Se a discussão deve se pautar na relativização do tempo, então que se admita a premissa de que este não transcorre para o preso na mesma medida que transcorre para quem não está encarcerado. Ora, um ano no sistema prisional não transcorre nos mesmos padrões de tempo daquele que não está.

Segundo dados do CNJ disponibilizados no ano de 2017 [5], um preso provisório permanece no sistema carcerário uma média de 368 dias. Esse tempo, pelas cortes superiores, é considerado absolutamente normal. Uma vez que o excesso de prazo, por exemplo, foi considerado no HC nº 174.741 do STF após transcorridos mais de 570 dias [6] de segregação cautelar. No mesmo sentido foram as decisões prolatadas quando do julgamento dos Habeas Corpus nº 635.884 (STJ) [7] e 172.321 [8] (STF).

Vale lembrar que é direito fundamental o tratamento como inocente até o trânsito em julgado da condenação criminal. Mas a repulsa se alarga na realidade processual daquele que não tem contra si, sequer, uma decisão interlocutória de pronúncia. Daquele em que os atos processuais foram frustrados repetidamente seja pela ignorância tecnológica, pela falta de servidores, pela falta de viaturas, greves e recessos.
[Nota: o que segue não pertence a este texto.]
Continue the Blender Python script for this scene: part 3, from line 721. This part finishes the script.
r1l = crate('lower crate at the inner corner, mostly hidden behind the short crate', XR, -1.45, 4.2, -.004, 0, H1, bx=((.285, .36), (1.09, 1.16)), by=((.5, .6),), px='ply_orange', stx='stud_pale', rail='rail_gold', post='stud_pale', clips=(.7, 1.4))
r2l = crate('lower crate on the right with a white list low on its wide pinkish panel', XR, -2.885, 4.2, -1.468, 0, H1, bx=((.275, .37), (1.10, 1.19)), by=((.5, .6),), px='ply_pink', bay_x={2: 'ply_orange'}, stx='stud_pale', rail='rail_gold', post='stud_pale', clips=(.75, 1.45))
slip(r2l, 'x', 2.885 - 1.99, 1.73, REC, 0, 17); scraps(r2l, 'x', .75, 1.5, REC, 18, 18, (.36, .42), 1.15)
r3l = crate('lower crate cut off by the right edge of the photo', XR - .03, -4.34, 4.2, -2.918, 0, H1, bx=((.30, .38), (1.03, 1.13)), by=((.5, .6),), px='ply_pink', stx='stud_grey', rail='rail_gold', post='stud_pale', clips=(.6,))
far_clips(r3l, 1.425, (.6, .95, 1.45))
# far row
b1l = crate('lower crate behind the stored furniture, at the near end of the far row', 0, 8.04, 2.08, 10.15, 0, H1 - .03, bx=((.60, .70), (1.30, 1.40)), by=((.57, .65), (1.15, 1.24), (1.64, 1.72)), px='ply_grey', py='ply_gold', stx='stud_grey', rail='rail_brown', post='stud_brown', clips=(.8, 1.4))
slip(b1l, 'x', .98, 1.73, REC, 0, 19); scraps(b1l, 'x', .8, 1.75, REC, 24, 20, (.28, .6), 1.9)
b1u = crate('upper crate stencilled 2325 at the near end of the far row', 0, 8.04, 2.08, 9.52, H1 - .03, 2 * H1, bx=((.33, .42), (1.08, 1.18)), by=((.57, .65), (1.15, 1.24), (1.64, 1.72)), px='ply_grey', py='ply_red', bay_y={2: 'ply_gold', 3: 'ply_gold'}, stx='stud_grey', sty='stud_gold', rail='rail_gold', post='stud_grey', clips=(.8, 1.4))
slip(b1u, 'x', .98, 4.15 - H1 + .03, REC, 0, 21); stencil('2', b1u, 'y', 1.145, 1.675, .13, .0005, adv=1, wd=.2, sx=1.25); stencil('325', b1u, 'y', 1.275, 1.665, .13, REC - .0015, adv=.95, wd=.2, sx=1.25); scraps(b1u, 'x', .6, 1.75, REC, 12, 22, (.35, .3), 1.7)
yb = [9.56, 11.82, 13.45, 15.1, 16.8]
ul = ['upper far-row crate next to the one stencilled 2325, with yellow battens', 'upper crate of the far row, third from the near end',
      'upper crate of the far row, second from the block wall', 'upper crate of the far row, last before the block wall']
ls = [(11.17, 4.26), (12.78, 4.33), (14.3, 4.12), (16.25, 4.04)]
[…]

No entanto, essa realidade parece ser desprezada pela jurisprudência dominante, que se posiciona em verdadeiro efeito anestésico, diante do cotidiano caótico das regras processuais não escritas.

Na discussão do excesso de prazo, o ponto de partida para negação da liberdade busca na defesa eventual causa de atraso. Depois, funda-se no preso. Se estes não contribuíram, a contagem do prazo então passa a não ser aritmética. Assim, quando da revisão nos termos do artigo 316, parágrafo único, os motivos ensejadores da prisão se mostrarão inalterados. Mantida estará a prisão, que ao cabo não excede prazo algum, razão pela qual as deficiências estruturais devem ser suportadas unicamente pelo preso.